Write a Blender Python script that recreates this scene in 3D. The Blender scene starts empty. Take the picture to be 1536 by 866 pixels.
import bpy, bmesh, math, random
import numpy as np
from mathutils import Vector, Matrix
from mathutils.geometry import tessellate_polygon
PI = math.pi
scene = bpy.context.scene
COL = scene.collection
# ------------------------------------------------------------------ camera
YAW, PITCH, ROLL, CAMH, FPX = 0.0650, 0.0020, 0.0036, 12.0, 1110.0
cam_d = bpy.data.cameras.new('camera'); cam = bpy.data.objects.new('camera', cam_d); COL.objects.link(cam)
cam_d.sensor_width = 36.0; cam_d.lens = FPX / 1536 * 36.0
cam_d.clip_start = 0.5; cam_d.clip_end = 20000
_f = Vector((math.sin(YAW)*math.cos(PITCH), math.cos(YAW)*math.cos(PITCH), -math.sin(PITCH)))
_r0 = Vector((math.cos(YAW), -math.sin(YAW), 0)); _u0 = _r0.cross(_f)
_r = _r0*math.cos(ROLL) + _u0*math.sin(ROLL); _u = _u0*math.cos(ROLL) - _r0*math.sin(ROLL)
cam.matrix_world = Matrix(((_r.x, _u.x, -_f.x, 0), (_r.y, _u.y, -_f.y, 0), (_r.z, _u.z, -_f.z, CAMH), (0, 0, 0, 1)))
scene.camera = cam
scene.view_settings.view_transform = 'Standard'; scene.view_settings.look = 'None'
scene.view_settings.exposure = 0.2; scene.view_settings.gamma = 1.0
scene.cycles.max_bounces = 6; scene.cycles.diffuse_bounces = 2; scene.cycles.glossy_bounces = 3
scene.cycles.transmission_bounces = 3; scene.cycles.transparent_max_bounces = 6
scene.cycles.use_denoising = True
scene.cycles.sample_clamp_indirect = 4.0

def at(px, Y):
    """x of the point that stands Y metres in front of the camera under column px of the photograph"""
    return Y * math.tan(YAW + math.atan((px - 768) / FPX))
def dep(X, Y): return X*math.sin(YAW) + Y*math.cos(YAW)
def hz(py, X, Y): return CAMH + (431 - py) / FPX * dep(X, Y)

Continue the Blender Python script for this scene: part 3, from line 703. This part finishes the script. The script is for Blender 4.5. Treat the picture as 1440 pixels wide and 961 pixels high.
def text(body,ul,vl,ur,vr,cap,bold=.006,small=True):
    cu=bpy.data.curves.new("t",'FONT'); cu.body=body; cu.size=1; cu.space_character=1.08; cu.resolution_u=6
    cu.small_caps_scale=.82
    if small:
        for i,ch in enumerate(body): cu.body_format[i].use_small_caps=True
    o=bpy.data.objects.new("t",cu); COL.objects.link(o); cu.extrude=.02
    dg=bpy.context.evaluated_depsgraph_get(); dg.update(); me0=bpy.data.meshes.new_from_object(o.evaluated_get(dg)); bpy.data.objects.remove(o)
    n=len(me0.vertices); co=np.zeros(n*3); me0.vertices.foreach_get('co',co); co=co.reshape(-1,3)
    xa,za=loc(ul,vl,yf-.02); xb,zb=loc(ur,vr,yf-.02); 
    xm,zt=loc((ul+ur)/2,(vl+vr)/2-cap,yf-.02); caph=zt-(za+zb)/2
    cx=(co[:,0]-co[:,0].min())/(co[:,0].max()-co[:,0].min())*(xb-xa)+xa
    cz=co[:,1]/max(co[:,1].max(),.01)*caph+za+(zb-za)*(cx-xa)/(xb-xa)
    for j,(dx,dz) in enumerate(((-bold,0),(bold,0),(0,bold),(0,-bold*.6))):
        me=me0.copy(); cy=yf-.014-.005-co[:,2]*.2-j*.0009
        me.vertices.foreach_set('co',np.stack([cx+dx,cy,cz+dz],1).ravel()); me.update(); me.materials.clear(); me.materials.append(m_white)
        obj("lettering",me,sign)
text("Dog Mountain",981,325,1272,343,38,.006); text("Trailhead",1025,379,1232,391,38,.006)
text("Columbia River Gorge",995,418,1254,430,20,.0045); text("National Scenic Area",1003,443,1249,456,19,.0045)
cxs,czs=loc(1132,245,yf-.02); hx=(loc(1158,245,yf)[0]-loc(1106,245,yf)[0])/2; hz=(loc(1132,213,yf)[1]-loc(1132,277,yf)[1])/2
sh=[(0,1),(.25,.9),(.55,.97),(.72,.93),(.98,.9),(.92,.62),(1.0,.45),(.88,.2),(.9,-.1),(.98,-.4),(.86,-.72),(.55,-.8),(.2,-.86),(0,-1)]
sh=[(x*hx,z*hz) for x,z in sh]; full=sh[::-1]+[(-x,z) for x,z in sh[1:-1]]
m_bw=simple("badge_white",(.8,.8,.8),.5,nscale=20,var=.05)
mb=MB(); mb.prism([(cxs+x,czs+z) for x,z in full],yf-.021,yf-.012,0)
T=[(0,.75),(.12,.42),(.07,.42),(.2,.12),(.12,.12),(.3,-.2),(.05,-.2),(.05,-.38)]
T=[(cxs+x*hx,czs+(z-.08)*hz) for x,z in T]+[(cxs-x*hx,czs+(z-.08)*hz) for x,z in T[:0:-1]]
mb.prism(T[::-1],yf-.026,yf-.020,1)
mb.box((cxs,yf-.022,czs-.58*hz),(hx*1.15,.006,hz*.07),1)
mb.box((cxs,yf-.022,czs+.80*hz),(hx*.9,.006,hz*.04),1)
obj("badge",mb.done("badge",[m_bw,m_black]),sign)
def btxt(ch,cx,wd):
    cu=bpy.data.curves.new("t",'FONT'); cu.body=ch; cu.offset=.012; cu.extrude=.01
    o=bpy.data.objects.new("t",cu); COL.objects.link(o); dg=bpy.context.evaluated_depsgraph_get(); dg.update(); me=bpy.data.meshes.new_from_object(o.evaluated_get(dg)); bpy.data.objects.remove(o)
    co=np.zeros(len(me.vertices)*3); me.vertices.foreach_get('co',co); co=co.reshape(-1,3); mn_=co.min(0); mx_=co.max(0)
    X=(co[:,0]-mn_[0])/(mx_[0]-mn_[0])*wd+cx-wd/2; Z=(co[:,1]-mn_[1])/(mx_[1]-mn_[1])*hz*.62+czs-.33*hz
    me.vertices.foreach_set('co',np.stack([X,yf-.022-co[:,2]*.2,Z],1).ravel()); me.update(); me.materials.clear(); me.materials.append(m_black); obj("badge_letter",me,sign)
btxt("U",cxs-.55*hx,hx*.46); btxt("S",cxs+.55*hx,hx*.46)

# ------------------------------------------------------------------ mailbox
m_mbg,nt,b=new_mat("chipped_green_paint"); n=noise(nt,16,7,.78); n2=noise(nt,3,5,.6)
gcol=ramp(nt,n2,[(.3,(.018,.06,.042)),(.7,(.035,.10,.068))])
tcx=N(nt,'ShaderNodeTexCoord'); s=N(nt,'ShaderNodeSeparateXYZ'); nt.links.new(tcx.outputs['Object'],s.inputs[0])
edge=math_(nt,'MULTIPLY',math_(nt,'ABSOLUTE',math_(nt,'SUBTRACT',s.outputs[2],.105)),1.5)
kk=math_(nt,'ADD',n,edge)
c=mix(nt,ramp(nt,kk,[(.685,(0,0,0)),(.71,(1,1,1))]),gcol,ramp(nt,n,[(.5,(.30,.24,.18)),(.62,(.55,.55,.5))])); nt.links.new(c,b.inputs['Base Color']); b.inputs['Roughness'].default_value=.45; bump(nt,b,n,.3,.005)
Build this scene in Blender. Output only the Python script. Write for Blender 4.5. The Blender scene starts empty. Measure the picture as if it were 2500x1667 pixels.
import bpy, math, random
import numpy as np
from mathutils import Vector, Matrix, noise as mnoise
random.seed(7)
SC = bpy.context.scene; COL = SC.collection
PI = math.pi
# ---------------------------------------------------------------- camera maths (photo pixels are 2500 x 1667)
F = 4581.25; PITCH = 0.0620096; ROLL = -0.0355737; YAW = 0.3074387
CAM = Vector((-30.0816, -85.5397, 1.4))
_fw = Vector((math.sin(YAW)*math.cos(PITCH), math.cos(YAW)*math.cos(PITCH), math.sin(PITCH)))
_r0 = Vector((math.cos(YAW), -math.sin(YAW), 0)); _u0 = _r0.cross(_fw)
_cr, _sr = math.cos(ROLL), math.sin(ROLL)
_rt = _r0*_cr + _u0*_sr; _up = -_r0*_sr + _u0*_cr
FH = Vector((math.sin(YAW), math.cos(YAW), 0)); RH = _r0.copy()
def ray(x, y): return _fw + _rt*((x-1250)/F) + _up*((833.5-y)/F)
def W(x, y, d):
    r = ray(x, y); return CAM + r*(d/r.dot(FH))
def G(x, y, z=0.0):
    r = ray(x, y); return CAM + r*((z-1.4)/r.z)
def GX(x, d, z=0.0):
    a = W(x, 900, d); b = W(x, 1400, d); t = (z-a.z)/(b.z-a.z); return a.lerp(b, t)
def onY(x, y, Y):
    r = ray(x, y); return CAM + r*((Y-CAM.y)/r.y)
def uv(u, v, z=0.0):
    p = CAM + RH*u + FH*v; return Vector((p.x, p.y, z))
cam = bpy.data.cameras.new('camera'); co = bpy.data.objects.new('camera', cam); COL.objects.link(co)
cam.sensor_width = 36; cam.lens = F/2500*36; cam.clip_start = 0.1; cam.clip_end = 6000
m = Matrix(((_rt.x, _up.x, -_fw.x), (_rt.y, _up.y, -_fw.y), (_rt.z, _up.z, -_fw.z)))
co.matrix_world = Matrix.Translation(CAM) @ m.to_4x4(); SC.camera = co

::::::

*OBJECTIVE*
Look back over the material above and state how many lines hold the word "pixels". Write the number and nothing else.

*FINISHED TASK*
4